The Autobahns, Autostrades, and Autoroutes of Europe are serious business, especially in Germany.

At speeds of 130 to 200 kilometers per hour (80 to 125 mph)—and occasionally even higher—things happen much more quickly on European highways than on our more sedate, though less predictable, freeways and turnpikes. Here are some thoughts on driving them. Though they apply mostly to Germany, where the speed has no limit, the principles are the same in most other countries, where the limit is typically about 80 mph.

Left lane, right lane, a big difference

First-time Autobahn drivers either enjoy the fast driving or are appalled by it. Very quickly, they learn that only the fastest drivers-those traveling 160 to 225 kilometers per hour (100 to 141 mph) can stay in the left lane.

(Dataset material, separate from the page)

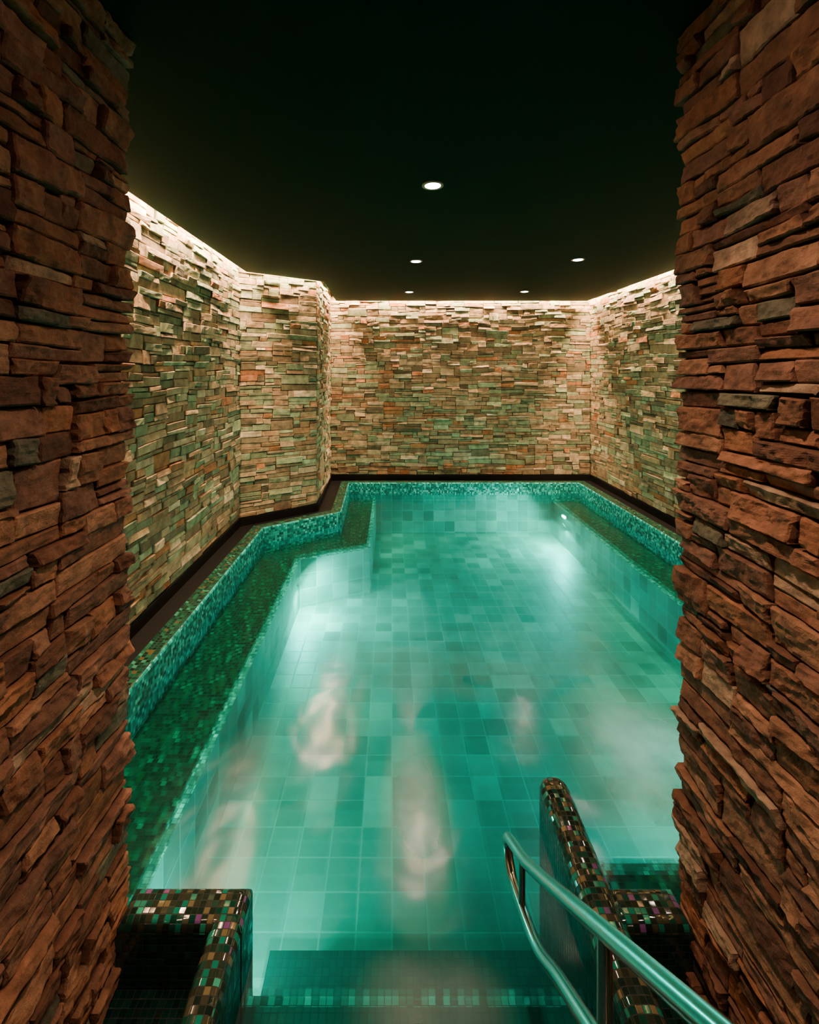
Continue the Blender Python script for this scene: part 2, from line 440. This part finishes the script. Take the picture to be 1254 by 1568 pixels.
quad((.66, YFs-nb, ZB), (XRt+nb, YFs-nb, ZB), (XRt+nb, 1.40, ZB), (.66, 1.40, ZB), 0)
quad((.66, YFs, ZB), (XRt+nb, YFs, ZB), (XRt+nb, YFs-nb, ZB), (.66, YFs-nb, ZB), 1)
quad((.66, YFs, ZB), (.66, YFs, ZF-.02), (XRt, YFs, ZF-.02), (XRt, YFs, ZB), 2)
quad((XC, YB, ZW-.02), (XRt, YB, ZW-.02), (XRt, YB, ZF-.02), (XC, YB, ZF-.02), 2)
mesh_obj('pool_bench', V, Fc, [M_bench, M_lip, M_floor], Mi)
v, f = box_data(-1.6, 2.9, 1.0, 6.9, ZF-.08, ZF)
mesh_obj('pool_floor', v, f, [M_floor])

W = offset_path(PATH, .303)
wp = [(W[0].x, 1.42)]+[(p.x, p.y) for p in W[1:-1]]+[(W[-1].x, 1.42)]+[(.58, 1.42), (.58, 1.0), (-.43, 1.0), (-.43, 1.42)]
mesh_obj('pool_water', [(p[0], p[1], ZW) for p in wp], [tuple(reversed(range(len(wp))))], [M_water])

# ------------------------------------------------------------------ entry steps
parts = []
def addbox(bx, m=0): v, f = box_data(*bx); parts.append((v, f, m))
steps = [(.45, .75, -.13), (.75, 1.08, -.27), (1.08, 1.43, -.40), (1.43, 1.68, -.57)]
for n_, (y0, y1, zt) in enumerate(steps):
    addbox((-.435, .575, y0, y1-.025, -.83, zt), 0)
    addbox((-.435, .575, y1-.025, y1, -.83, zt), 2 if n_ == 2 else 1)
V, Fc, Mi = merge(parts)
mesh_obj('pool_steps', V, Fc, [M_step, M_step, M_lip], Mi)
v, f = box_data(-1.57, 2.89, -2.3, .45, -.1, 0.0)
mesh_obj('floor', v, f, [M_irid_dark])

def round_box(bx, r, ends=(), rv=None):
    v, f = box_data(*bx)
    bm = bmesh.new(); vs = [bm.verts.new(p) for p in v]
    for q in f: bm.faces.new([vs[i] for i in q])
    bm.normal_update()
    x0, x1, y0, y1, z0, z1 = bx
    if ends:
        es = []
        for e in bm.edges:
            a, b = e.verts
            if abs(a.co.z-b.co.z) > 1e-4 and ('y1' in ends) and abs(a.co.y-y1) < 1e-5: es.append(e)
        bmesh.ops.bevel(bm, geom=es, offset=rv, segments=8, affect='EDGES', profile=.5)
    es = [e for e in bm.edges if all(abs(w.co.z-z1) < 1e-5 for w in e.verts)]
    bmesh.ops.bevel(bm, geom=es, offset=r, segments=6, affect='EDGES', profile=.5)
    bm.verts.index_update()
    V = [tuple(w.co) for w in bm.verts]; Fq = [tuple(w.index for w in q.verts) for q in bm.faces]
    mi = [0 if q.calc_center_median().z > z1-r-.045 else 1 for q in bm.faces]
    bm.free()
    return V, Fq, mi
def mosaic(name, boxes):
    V, Fc, Mi = [], [], []
    for v, f, m in boxes:
        o = len(V); V += v; Fc += [tuple(i+o for i in q) for q in f]; Mi += m
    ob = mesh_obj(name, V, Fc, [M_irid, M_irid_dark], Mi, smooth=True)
    md = ob.modifiers.new('edge', 'EDGE_SPLIT'); md.split_angle = math.radians(35)
    return ob
ZP = -.10
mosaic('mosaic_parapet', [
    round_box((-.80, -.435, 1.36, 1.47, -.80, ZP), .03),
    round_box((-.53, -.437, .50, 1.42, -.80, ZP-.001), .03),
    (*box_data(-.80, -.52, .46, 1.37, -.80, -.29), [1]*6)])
mosaic('mosaic_parapet', [
    round_box((.575, .69, .50, 1.88, -.80, ZP), .04, ('y1',), .056),
    round_box((.66, .875, 1.36, 1.47, -.80, ZP-.001), .03),
    (*box_data(.68, .875, .46, 1.37, -.80, -.29), [1]*6)])

# ------------------------------------------------------------------ handrail
def catmull(P, n=8):
    P = [Vector(p) for p in P]; out = []
    for i in range(len(P)-1):
        p0 = P[max(i-1, 0)]; p1 = P[i]; p2 = P[i+1]; p3 = P[min(i+2, len(P)-1)]
        for k in range(n):
            t = k/n
            out.append(.5*((2*p1)+(-p0+p2)*t+(2*p0-5*p1+4*p2-p3)*t*t+(-p0+3*p1-3*p2+p3)*t**3))
    out.append(P[-1]); return out
def tube(P, r, seg=20):
    V, Fc = [], []
    for i, p in enumerate(P):
        t = (P[min(i+1, len(P)-1)]-P[max(i-1, 0)]).normalized()
        a = Vector((1, 0, 0)) if abs(t.x) < .9 else Vector((0, 1, 0))
        s = (a-t*a.dot(t)).normalized(); u = t.cross(s)
        for k in range(seg):
            an = 2*math.pi*k/seg
            V.append(tuple(p+s*math.cos(an)*r+u*math.sin(an)*r))
    for i in range(len(P)-1):
        for k in range(seg):
            k2 = (k+1) % seg
            Fc.append((i*seg+k, i*seg+k2, (i+1)*seg+k2, (i+1)*seg+k))
    Fc.append(tuple(reversed(range(seg)))); Fc.append(tuple(range((len(P)-1)*seg, len(P)*seg)))
    return V, Fc
k = .964; XH = .400
def hp(d, h): return (XH, d*k, EYE-h*k)
loop = [hp(.30, .60), hp(.45, .72), hp(.80, 1.0), hp(1.15, 1.28), hp(1.45, 1.515), hp(1.58, 1.60), hp(1.67, 1.66), hp(1.69, 1.70), hp(1.655, 1.74), hp(1.58, 1.74), hp(1.344, 1.646), hp(1.17, 1.51), hp(.99, 1.377), hp(.60, 1.09), hp(.30, .86)]
def cyl(a, b, r): return tube([Vector(a), Vector(b)], r)
parts = []
v, f = tube(catmull(loop), .0165); parts.append((v, f, 0))
pt = Vector(hp(.917, 1.10))
v, f = cyl(pt, (XH, pt.y, -.268), .014); parts.append((v, f, 0))
v, f = cyl((XH, pt.y, -.269), (XH, pt.y, -.26), .04); parts.append((v, f, 0))
a = Vector(hp(1.50, 1.555)); b = Vector(hp(1.50, 1.72))
v, f = cyl(a, b, .010); parts.append((v, f, 0))
p2 = Vector(hp(.34, .64)); v, f = cyl(p2, (XH, p2.y, 0.0), .014); parts.append((v, f, 0))
v, f = cyl((XH, p2.y, 0), (XH, p2.y, .01), .04); parts.append((v, f, 0))
V, Fc, Mi = merge(parts)
hr_ = mesh_obj('handrail', V, Fc, [M_steel], Mi, smooth=True)
md = hr_.modifiers.new('edge', 'EDGE_SPLIT'); md.split_angle = math.radians(40)

# ------------------------------------------------------------------ lights
def light(name, typ, loc, energy, col, parent=None, **kw):
    l = bpy.data.lights.new(name, typ); l.energy = energy; l.color = col
    for a_, b_ in kw.items():
        if a_ != 'rot': setattr(l, a_, b_)
    o = bpy.data.objects.new(name, l); o.location = loc
    if 'rot' in kw: o.rotation_euler = kw['rot']
    if parent: o.parent = parent
    return link(o)
WARM = (1, .63, .37)
def disc(c, r, n=24, zoff=0):
    return [(c[0]+r*math.cos(2*math.pi*i/n), c[1]+r*math.sin(2*math.pi*i/n), c[2]+zoff) for i in range(n)]
def ring_mesh(r0, r1, zt, zb_, n=28):
    V = disc((0,0,0), r0, n, zb_)+disc((0,0,0), r1, n, zb_)+disc((0,0,0), r1, n, zt)+disc((0,0,0), r0, n, zt)
    Fc = []
    for a_ in range(4):
        b_ = (a_+1) % 4
        for i in range(n):
            j = (i+1) % n
            Fc.append((a_*n+i, a_*n+j, b_*n+j, b_*n+i))
    return V, Fc
def downlight(x, y, e, cone=130, bl=.8):
    em = link(bpy.data.objects.new('ceiling_downlight', None)); em.location = (x, y, CEIL)
    v, f = ring_mesh(.042, .058, 0, -.006)
    o = mesh_obj('trim_ring', v, f, [M_trim]); o.parent = em
    o = mesh_obj('lens', disc((0,0,0), .042, 28, -.002), [tuple(reversed(range(28)))], [M_lamp]); o.parent = em
    light('lamp', 'SPOT', (0, 0, -.02), e, (1, .68, .45), em, spot_size=math.radians(cone), spot_blend=bl, shadow_soft_size=.038)
downlight(.22, .85, 92, 112, 1.0)
for x, y, e in ((.22, 2.53, 52), (.22, 4.28, 46), (.22, 5.95, 22), (1.67, 4.22, 34), (1.67, 5.92, 22), (.22, -.9, 45)):
    downlight(x, y, e)

cove = offset_path(PATH, .07)
em = link(bpy.data.objects.new('cove_led_strip', None))
for i in range(5):
    a, b = cove[i], cove[i+1]; L_ = (b-a).length-.04; c = (a+b)/2
    ang = math.atan2((b-a).y, (b-a).x)
    light('led_run_%d' % i, 'AREA', (c.x, c.y, 2.575), 58*L_, WARM, em, shape='RECTANGLE', size=L_, size_y=.03, rot=(0, 0, ang))

TEAL = (.0, 1, .86)
def uw(loc, target, e, col=TEAL, r=.03):
    em = link(bpy.data.objects.new('underwater_light', None)); em.location = loc
    d = (Vector(target)-Vector(loc)).normalized()
    em.rotation_euler = d.to_track_quat('-Z', 'Y').to_euler()
    v, f = ring_mesh(r, r+.008, .02, -.003); o = mesh_obj('bezel', v, f, [M_floor], smooth=False); o.parent = em
    o = mesh_obj('lens', disc((0,0,0), r, 28, 0), [tuple(reversed(range(28)))], [M_uw]); o.parent = em
    light('lamp', 'AREA', (0, 0, -.008), e, col, em, shape='DISK', size=2*r)
uw((-.84, 4.32, -.45), (-.20, 4.25, -.85), 46)
uw((2.18, 5.95, -.45), (1.45, 5.85, -.88), 48)
uw((1.35, 1.76, -.50), (1.4, 2.9, -.8), 15)
uw((-.64, 1.50, -.42), (-.35, 3.2, -.75), 8)

w = bpy.data.worlds.new('world'); S.world = w; w.use_nodes = True
w.node_tree.nodes['Background'].inputs[0].default_value = (.02, .015, .01, 1)
w.node_tree.nodes['Background'].inputs[1].default_value = .2

cam = bpy.data.cameras.new('camera'); co = link(bpy.data.objects.new('camera', cam))
cam.sensor_fit = 'HORIZONTAL'; cam.sensor_width = 36; cam.lens = F/1254*36
cam.shift_x = 27/1254; cam.shift_y = -216/1254
cam.clip_start = .02
co.location = (0, 0, EYE); co.rotation_euler = (math.pi/2, 0, 0)
S.camera = co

At speeds below that, they are repeatedly required to vacate the left lane by faster cars. Some will come on to you so quickly they will virtually materialize in your rear view mirror with their left turn signal blinking and, if you're slow to react, headlights flashing. It doesn't take a car going 125 mph very long to overtake one going 90 mph.

Tips on Passing

The major danger on the Autobahn is the huge difference in speed between lanes. If there are only two in your direction, the left will have vehicles traveling 50 to 80 mph faster than the big trucks in the right lane, which are plodding along at 60 miles per hour-slower on hills. Drivers traveling 75 to 100 mph are caught in a no-man's land-too slow for the left lane and much too fast for the right. Imagine this: you are in the right lane cruising at a sensible (for Germany) 140 kph (88 mph). Ahead, just as you round a long curve, is a giant truck going 60 mph in your lane. Your rear view mirror reveals a BMW closing fast in the left lane at say 120 mph. Your choice is to stand on the brakes and pray you don't rear-end the truck, or jump on the accelerator, switch to the left lane, and hope the Beamer doesn't rear-end you. A high level of concentration is required for this sort of driving, particularly if you venture in that 75 to 100 mph no-man's land. A few hours of such driving takes its toll. You will be tired.

Rolling with the Big Boys

If you have a fast car and want to compete with the fliers in the left lane you'll have to be especially alert. Passing a line of traffic going 75 mph when you're hurtling along at 110 mph becomes a major problem rather quickly if someone in that line decides to change lanes in front of you. There might be room on the left shoulder, but that's your only out. Watch every vehicle in the right lane like a hawk for any sign that they have a lane change in mind. (More about the Autobahn.)


In the United States, especially California, one sees stubborn drivers camping in the left lane at precisely 55 mph. Blithely they roll along, secure in the knowledge that they're traveling the speed limit and breaking no laws. Well, in Germany they are breaking the law, and German drivers will quickly deal with them. It is difficult to imagine anyone withstanding the onslaught of flashing lights and tight tailgating that European drivers use to deal with slow left lane drivers. Almost never will they resort to passing in the right lane. Instead, they will ride the slower car's bumper, flash headlights, and even blow the horn. If you're a "left laner" who resists everyone, no matter who wants to pass, you may wish to rethink that practice. German drivers have a way of making nonconformists conform.

Speed Traps

Though you won't get a ticket on the German Autobahn for speeding (unless there is a posted speed limit), you can get fined for other violations. On lesser highways, particularly in the countryside, there are radar speed traps, and many cameras. At the speed traps you pay on the spot, with the cameras you'll be notified by mail, though it can take up to a year. We were stopped outside a tiny village by hidden radar a few years ago and escorted to a police van containing several beer-sipping polizei. They spoke no English, but the atmosphere was relaxed and friendly, particularly when they saw our U.S. passports. We had a jovial conversation about American film and music stars, and for a time I thought we would get off. But after a few minutes came a big smile and a big bill, about $100 if memory serves.